Quantum Mechanics - why random??

Re: Re: Re: Quantum Mechanics - why random??

Tez said:
Randomness that can somehow "exist" independent of the inherent indeterminism of observers trying to process information about the world around them. Describing something as random seems like such an observer specific thing to me...

Well, any description is observer specific if you ask me.
 
Hmm. . . ok.

But what about my question of the universe with only TWO subatomic particles?

If we only had two subatomic particles, would their motions now be predictable?
 
If we only had two subatomic particles, would their motions now be predictable?

Quantum mechanics is not capable of describing such a universe.

You have to remember that particles are simply the quanta of the various fields, and due to the uncertainty principle, the energy states of those fields naturally fluctuate with time.
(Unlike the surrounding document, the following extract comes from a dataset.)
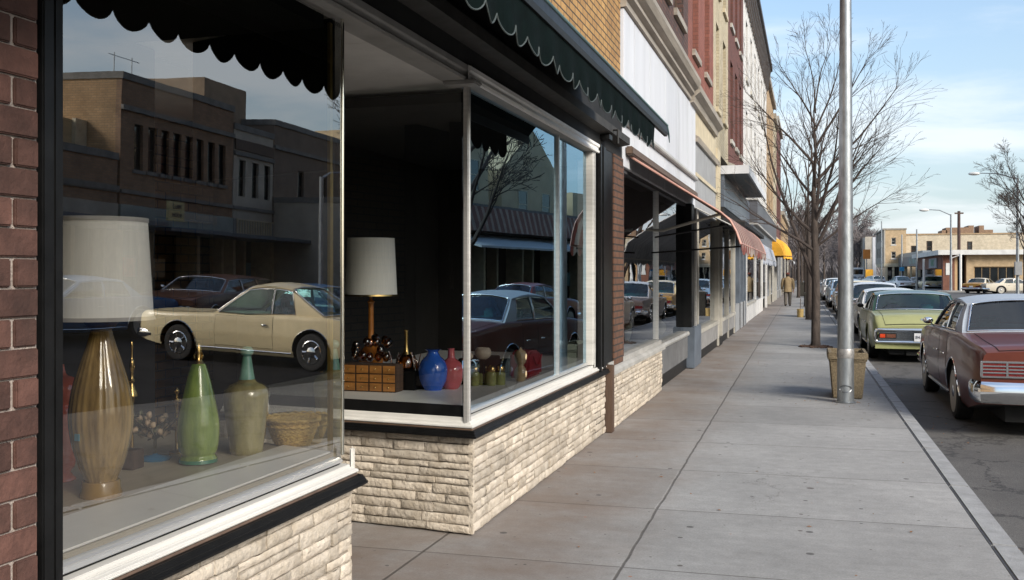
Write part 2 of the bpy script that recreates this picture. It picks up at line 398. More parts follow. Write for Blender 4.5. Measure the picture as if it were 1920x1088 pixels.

So the number of particles is, itself, not a conserved quantity.


Dr. Stupid
 
Hey Stimpson ,

Can you explain that a bit further for me please?

Especially this sentence: "You have to remember that particles are simply the quanta of the various fields"

And I can't understand this concept at all: "the number of particles is, itself, not a conserved quantity"

Are you telling me, that if I am looking at 10 subatomic particles, that the next time I look at it, there could be 50 subatomic particles that magically appeared?

How can that be?
 
Consider an electron and proton. Just two particles, right? Wrong.

The electromagnetic and weak nuclear fields associated with these particles, and indeed which are the source of their interaction with each other, are quantized. The interaction force between them is itself carried by virtual particles. Photons for the electromagnetic interaction, and massive bosons for the weak nuclear interaction. The very existence of these virtual particles is a result of the uncertainty principle. The fields they are associated with are in a process of continual fluctuation.

These particles are not appearing and disappearing by magic. They are, themselves, simply the quanta of the constantly fluctuating fields which exist everywhere. What we think of as "ordinary matter", things like protons, neutrons, and electrons, are themselves just quanta of some of the many fields which make up the Universe. These fields just happen to be relatively stable at the kind of energy densities we are used to dealing with. The other fields, particularly the electromagnetic field, are not.